## [Information supplied]

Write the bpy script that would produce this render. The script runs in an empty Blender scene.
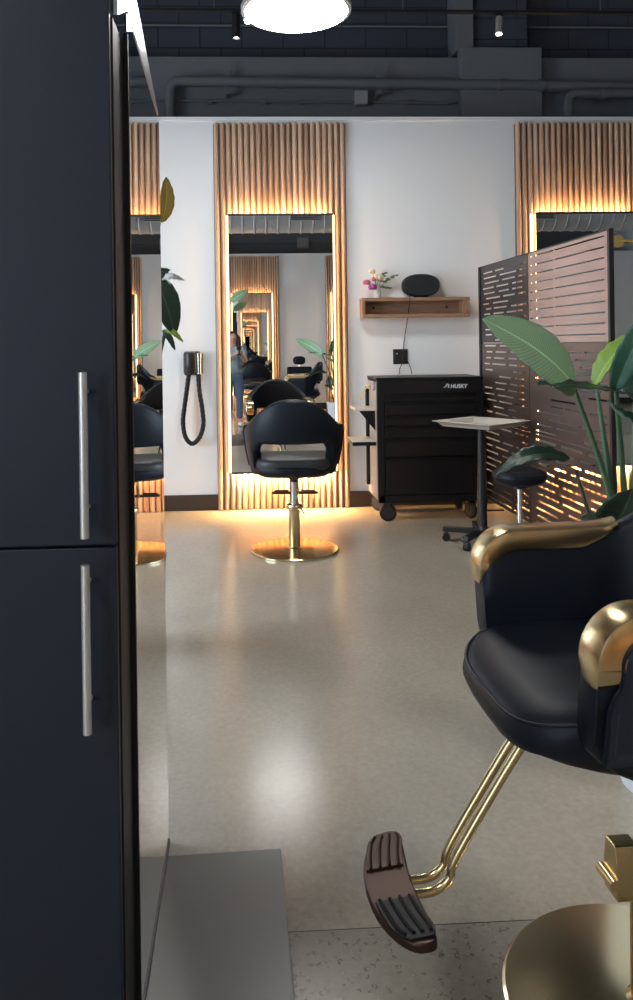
import bpy, bmesh, math, random
from mathutils import Vector, Matrix, Euler

random.seed(7)
PI = math.pi
SC = bpy.context.scene
COL = SC.collection
R = math.radians

# ------------------------------------------------------------------ materials
def _mat(name):
    m = bpy.data.materials.new(name)
    m.use_nodes = True
    nt = m.node_tree
    b = nt.nodes['Principled BSDF']
    return m, nt, b

def pbr(name, col, rough=0.5, metal=0.0, spec=0.5, coat=0.0, var=0.06, nscale=14.0, bump=0.0, bscale=80.0, sheen=0.0):
    """principled surface with a little procedural variation of colour and relief"""
    m, nt, b = _mat(name)
    N, L = nt.nodes, nt.links
    tc = N.new('ShaderNodeTexCoord')
    nz = N.new('ShaderNodeTexNoise'); nz.inputs['Scale'].default_value = nscale; nz.inputs['Detail'].default_value = 4
    L.new(tc.outputs['Object'], nz.inputs['Vector'])
    mx = N.new('ShaderNodeMix'); mx.data_type = 'RGBA'
    mx.inputs[6].default_value = (*[c * (1 - var) for c in col], 1)
    mx.inputs[7].default_value = (*[min(1, c * (1 + var)) for c in col], 1)
    L.new(nz.outputs['Fac'], mx.inputs[0])
    L.new(mx.outputs[2], b.inputs['Base Color'])
    b.inputs['Roughness'].default_value = rough
    b.inputs['Metallic'].default_value = metal
    b.inputs['Specular IOR Level'].default_value = spec
    b.inputs['Coat Weight'].default_value = coat
    if sheen:
        b.inputs['Sheen Weight'].default_value = sheen
    if bump:
        n2 = N.new('ShaderNodeTexNoise'); n2.inputs['Scale'].default_value = bscale; n2.inputs['Detail'].default_value = 3
        L.new(tc.outputs['Object'], n2.inputs['Vector'])
        bp = N.new('ShaderNodeBump'); bp.inputs['Strength'].default_value = bump; bp.inputs['Distance'].default_value = 0.002
        L.new(n2.outputs['Fac'], bp.inputs['Height'])
        L.new(bp.outputs['Normal'], b.inputs['Normal'])
    return m

def glow(name, col, strength):
    m, nt, b = _mat(name)
    b.inputs['Base Color'].default_value = (0.25, 0.22, 0.18, 1)
    b.inputs['Emission Color'].default_value = (*col, 1)
    b.inputs['Emission Strength'].default_value = strength
    return m

def wood(name, dark, light, pitch=0.0, scale=(30, 30, 1.6), rough=0.5):
    """long-grained timber; pitch > 0 gives every slat its own tone"""
    m, nt, b = _mat(name)
    N, L = nt.nodes, nt.links
    tc = N.new('ShaderNodeTexCoord')
    mp = N.new('ShaderNodeMapping'); mp.inputs['Scale'].default_value = scale
    L.new(tc.outputs['Object'], mp.inputs['Vector'])
    nz = N.new('ShaderNodeTexNoise'); nz.inputs['Scale'].default_value = 2.0; nz.inputs['Detail'].default_value = 6
    nz.inputs['Roughness'].default_value = 0.65
    L.new(mp.outputs['Vector'], nz.inputs['Vector'])
    fac = nz.outputs['Fac']
    if pitch:
        sp = N.new('ShaderNodeSeparateXYZ'); L.new(tc.outputs['Object'], sp.inputs[0])
        dv = N.new('ShaderNodeMath'); dv.operation = 'DIVIDE'; dv.inputs[1].default_value = pitch
        L.new(sp.outputs['X'], dv.inputs[0])
        fl = N.new('ShaderNodeMath'); fl.operation = 'FLOOR'; L.new(dv.outputs[0], fl.inputs[0])
        wn = N.new('ShaderNodeTexWhiteNoise'); wn.noise_dimensions = '1D'; L.new(fl.outputs[0], wn.inputs['W'])
        ad = N.new('ShaderNodeMath'); ad.operation = 'MULTIPLY_ADD'
        ad.inputs[1].default_value = 0.34; ad.inputs[2].default_value = -0.17
        L.new(wn.outputs['Value'], ad.inputs[0])
        a2 = N.new('ShaderNodeMath'); a2.operation = 'ADD'
        L.new(nz.outputs['Fac'], a2.inputs[0]); L.new(ad.outputs[0], a2.inputs[1])
        fac = a2.outputs[0]
    cr = N.new('ShaderNodeValToRGB')
    cr.color_ramp.elements[0].position = 0.25; cr.color_ramp.elements[0].color = (*dark, 1)
    cr.color_ramp.elements[1].position = 0.75; cr.color_ramp.elements[1].color = (*light, 1)
    L.new(fac, cr.inputs['Fac'])
    L.new(cr.outputs['Color'], b.inputs['Base Color'])
    b.inputs['Roughness'].default_value = rough
    bp = N.new('ShaderNodeBump'); bp.inputs['Strength'].default_value = 0.15; bp.inputs['Distance'].default_value = 0.001
    L.new(nz.outputs['Fac'], bp.inputs['Height']); L.new(bp.outputs['Normal'], b.inputs['Normal'])
    return m

def concrete_floor():
    m, nt, b = _mat('polished_concrete')
    N, L = nt.nodes, nt.links
    tc = N.new('ShaderNodeTexCoord')
    n1 = N.new('ShaderNodeTexNoise'); n1.inputs['Scale'].default_value = 1.6; n1.inputs['Detail'].default_value = 3; n1.inputs['Roughness'].default_value = 0.5
    L.new(tc.outputs['Object'], n1.inputs['Vector'])
    n2 = N.new('ShaderNodeTexNoise'); n2.inputs['Scale'].default_value = 60; n2.inputs['Detail'].default_value = 5
    L.new(tc.outputs['Object'], n2.inputs['Vector'])
    c1 = N.new('ShaderNodeValToRGB')
    c1.color_ramp.elements[0].position = 0.3; c1.color_ramp.elements[0].color = FLOOR_A
    c1.color_ramp.elements[1].position = 0.7; c1.color_ramp.elements[1].color = FLOOR_B
    L.new(n1.outputs['Fac'], c1.inputs['Fac'])
    m1 = N.new('ShaderNodeMix'); m1.data_type = 'RGBA'; m1.blend_type = 'OVERLAY'; m1.inputs[0].default_value = 0.28
    L.new(c1.outputs['Color'], m1.inputs[6]); L.new(n2.outputs['Color'], m1.inputs[7])
    bw = N.new('ShaderNodeRGBToBW'); L.new(n2.outputs['Color'], bw.inputs[0]); L.new(bw.outputs[0], m1.inputs[7])
    # ground-open slab this side of the saw cut: exposed stones
    sp = N.new('ShaderNodeSeparateXYZ'); L.new(tc.outputs['Object'], sp.inputs[0])
    near = N.new('ShaderNodeMapRange'); near.inputs['From Min'].default_value = 2.05; near.inputs['From Max'].default_value = 1.78
    L.new(sp.outputs['Y'], near.inputs['Value'])
    cut = N.new('ShaderNodeMath'); cut.operation = 'LESS_THAN'; cut.inputs[1].default_value = 1.835
    L.new(sp.outputs['Y'], cut.inputs[0])
    amt = N.new('ShaderNodeMath'); amt.operation = 'MULTIPLY_ADD'; amt.inputs[1].default_value = 0.30; 
    L.new(cut.outputs[0], amt.inputs[0])
    nr = N.new('ShaderNodeMath'); nr.operation = 'MULTIPLY'; nr.inputs[1].default_value = 0.30; L.new(near.outputs[0], nr.inputs[0])
    L.new(nr.outputs[0], amt.inputs[2])
    dk = N.new('ShaderNodeMix'); dk.data_type = 'RGBA'; dk.blend_type = 'MULTIPLY'
    L.new(cut.outputs[0], dk.inputs[0]); L.new(m1.outputs[2], dk.inputs[6]); dk.inputs[7].default_value = (0.74, 0.76, 0.78, 1)
    last = dk.outputs[2]
    for sc, th, col in ((58, 0.27, (0.075, 0.068, 0.06, 1)), (38, 0.20, (0.12, 0.11, 0.098, 1)), (110, 0.13, (0.62, 0.59, 0.54, 1))):
        wob = N.new('ShaderNodeTexNoise'); wob.inputs['Scale'].default_value = 90
        L.new(tc.outputs['Object'], wob.inputs['Vector'])
        ad = N.new('ShaderNodeMix'); ad.data_type = 'RGBA'; ad.blend_type = 'LINEAR_LIGHT'; ad.inputs[0].default_value = 0.016
        L.new(tc.outputs['Object'], ad.inputs[6]); L.new(wob.outputs['Color'], ad.inputs[7])
        vo = N.new('ShaderNodeTexVoronoi'); vo.inputs['Scale'].default_value = sc
        L.new(ad.outputs[2], vo.inputs['Vector'])
        sel = N.new('ShaderNodeSeparateColor'); L.new(vo.outputs['Color'], sel.inputs[0])
        pick = N.new('ShaderNodeMath'); pick.operation = 'GREATER_THAN'; pick.inputs[1].default_value = 0.58
        L.new(sel.outputs[0], pick.inputs[0])
        lt = N.new('ShaderNodeMapRange'); lt.inputs['From Min'].default_value = th + 0.06; lt.inputs['From Max'].default_value = th - 0.04
        L.new(vo.outputs['Distance'], lt.inputs['Value'])
        mm = N.new('ShaderNodeMath'); mm.operation = 'MULTIPLY'; L.new(pick.outputs[0], mm.inputs[0]); L.new(lt.outputs[0], mm.inputs[1])
        m3 = N.new('ShaderNodeMath'); m3.operation = 'MULTIPLY'; L.new(mm.outputs[0], m3.inputs[0]); L.new(amt.outputs[0], m3.inputs[1])
        mx = N.new('ShaderNodeMix'); mx.data_type = 'RGBA'
        L.new(m3.outputs[0], mx.inputs[0]); L.new(last, mx.inputs[6]); mx.inputs[7].default_value = col
        last = mx.outputs[2]
    # the saw-cut control joint
    d = N.new('ShaderNodeMath'); d.operation = 'SUBTRACT'; d.inputs[1].default_value = 1.835; L.new(sp.outputs['Y'], d.inputs[0])
    ab = N.new('ShaderNodeMath'); ab.operation = 'ABSOLUTE'; L.new(d.outputs[0], ab.inputs[0])
    jl = N.new('ShaderNodeMath'); jl.operation = 'LESS_THAN'; jl.inputs[1].default_value = 0.0016; L.new(ab.outputs[0], jl.inputs[0])
    mj = N.new('ShaderNodeMix'); mj.data_type = 'RGBA'; L.new(jl.outputs[0], mj.inputs[0]); L.new(last, mj.inputs[6]); mj.inputs[7].default_value = (0.06, 0.055, 0.05, 1)
    L.new(mj.outputs[2], b.inputs['Base Color'])
    # burnish: gloss varies a little, long faint trowel marks
    mp = N.new('ShaderNodeMapping'); mp.inputs['Scale'].default_value = (3, 3, 1); L.new(tc.outputs['Object'], mp.inputs['Vector'])
    n3 = N.new('ShaderNodeTexNoise'); n3.inputs['Scale'].default_value = 2.2; n3.inputs['Detail'].default_value = 6
    L.new(mp.outputs['Vector'], n3.inputs['Vector'])
    rr = N.new('ShaderNodeMapRange'); rr.inputs['To Min'].default_value = 0.17; rr.inputs['To Max'].default_value = 0.22
    L.new(n3.outputs['Fac'], rr.inputs['Value']); L.new(rr.outputs[0], b.inputs['Roughness'])
    b.inputs['Specular IOR Level'].default_value = 0.6
    bp = N.new('ShaderNodeBump'); bp.inputs['Strength'].default_value = 0.22; bp.inputs['Distance'].default_value = 0.002
    n4 = N.new('ShaderNodeTexNoise'); n4.inputs['Scale'].default_value = 35; n4.inputs['Detail'].default_value = 6
    L.new(tc.outputs['Object'], n4.inputs['Vector'])
    L.new(n4.outputs['Fac'], bp.inputs['Height']); L.new(bp.outputs['Normal'], b.inputs['Normal'])
    return m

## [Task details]
Take the lines from the start of the material to the line with "return m, nt, b", both included, and transcribe them exactly without the pictures.

## [Response to this task]
Write the bpy script that would produce this render. The script runs in an empty Blender scene.
import bpy, bmesh, math, random
from mathutils import Vector, Matrix, Euler

random.seed(7)
PI = math.pi
SC = bpy.context.scene
COL = SC.collection
R = math.radians

# ------------------------------------------------------------------ materials
def _mat(name):
    m = bpy.data.materials.new(name)
    m.use_nodes = True
    nt = m.node_tree
    b = nt.nodes['Principled BSDF']
    return m, nt, b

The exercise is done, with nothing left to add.